As the Bridgespan Group has noted, it is necessary to have board members, “who are diverse across their dimensions: demographics, cognitive and intellectual abilities and styles with professional skills and experiences. In my opinion, nonprofits have been successful in recruiting board members in all of these categories except two—cognitive and intellectual abilities. I have encountered nonprofit boards without a single director with strategic planning or visionary abilities. Board members’ full time occupations often do not require them to have these abilities. As a result, strategic planning was just a SWAT (strengths, weakness and threats) review without any real analytical depth. To rectify the situation, nonprofits need to add these abilities to their recruitment grids. Unfortunately, this makes the recruiting effort more difficult since the abilities don’t appear on many resumes. Candidates must be assessed from an in-depth interview process.

  1. Porous boundarieswiden the scope for innovations, by allowing fresh ideas to peculate up from staff at any level—as well as constituents and other outside voices—and seep through silos.

Because many nonprofits have small travel budgets, they may operate in “bubbles, ” consisting of themselves and similar neighboring organizations. In addition, they can acculturate board members to the “bubble” traditions and environments.   For example, they may ask a new board member, with strong financial abilities to help the CFO with accounting issues, instead of asking her/h to develop a strategic financial plan for the organization. Perhaps as national webinars become more available to nonprofit managements and their staffs, these information flows will help to change the innovation roadblocks. Then they can, “generate new ideas systematically, test ideas using articulated criteria, metrics methodologies and prioritize and scale the highest potential ideas.”

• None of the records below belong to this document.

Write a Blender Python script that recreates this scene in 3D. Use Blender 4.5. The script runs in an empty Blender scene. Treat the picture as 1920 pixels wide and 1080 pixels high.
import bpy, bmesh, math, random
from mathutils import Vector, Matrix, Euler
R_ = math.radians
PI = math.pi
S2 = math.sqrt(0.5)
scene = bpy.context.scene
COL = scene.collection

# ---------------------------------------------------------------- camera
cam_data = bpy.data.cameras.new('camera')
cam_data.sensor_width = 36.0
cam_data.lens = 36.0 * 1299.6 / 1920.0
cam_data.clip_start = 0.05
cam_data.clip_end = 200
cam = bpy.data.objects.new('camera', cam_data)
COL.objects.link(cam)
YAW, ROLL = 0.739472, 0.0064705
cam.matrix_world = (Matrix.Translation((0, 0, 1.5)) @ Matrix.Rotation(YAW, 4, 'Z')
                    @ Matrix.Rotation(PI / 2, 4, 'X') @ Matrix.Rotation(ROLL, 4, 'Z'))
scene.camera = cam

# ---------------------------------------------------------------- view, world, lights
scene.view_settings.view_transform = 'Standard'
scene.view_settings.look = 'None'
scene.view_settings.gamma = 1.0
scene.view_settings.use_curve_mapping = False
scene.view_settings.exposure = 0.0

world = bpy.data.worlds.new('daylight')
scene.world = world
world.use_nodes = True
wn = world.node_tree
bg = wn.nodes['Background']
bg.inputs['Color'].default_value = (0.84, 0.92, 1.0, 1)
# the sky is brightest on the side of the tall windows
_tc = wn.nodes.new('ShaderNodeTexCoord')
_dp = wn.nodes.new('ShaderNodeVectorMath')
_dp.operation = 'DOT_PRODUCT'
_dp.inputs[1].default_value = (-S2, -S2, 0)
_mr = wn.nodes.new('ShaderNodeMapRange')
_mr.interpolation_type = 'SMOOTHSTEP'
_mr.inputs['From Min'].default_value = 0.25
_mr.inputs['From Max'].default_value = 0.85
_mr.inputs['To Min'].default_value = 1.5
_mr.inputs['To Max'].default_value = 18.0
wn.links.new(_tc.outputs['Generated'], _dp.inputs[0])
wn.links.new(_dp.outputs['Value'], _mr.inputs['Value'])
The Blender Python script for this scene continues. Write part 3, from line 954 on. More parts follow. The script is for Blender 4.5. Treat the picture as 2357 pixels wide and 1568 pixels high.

  1. Idea Pathways that provide structure and processes for identifying, testing and transforming promising concepts into needle-moving solutions. For example, the process of Lean Management can allow testing of new ideas quickly. Instead of waiting for a new strategic plan to establish a pathway for something new, a nonprofit can test it with a series of small-scale efforts to determine its viability. The idea can be dropped if positive results are not developed after a couple of tests.   If after successive tests with viable information results, the idea can be moved quickly to an implementation stage when the nonprofit has the necessary resources.
  2. The ready resources—funding, time, training and tools—vital to supporting innovation work. To fully take advantage of most of these six innovation guidelines, fundraising is critical. But each board and staff cannot do it alone. It must be a partnership between the board members and the CEO that recognizes fundraising for innovation is a necessary part of the nonprofit’s resourcing efforts.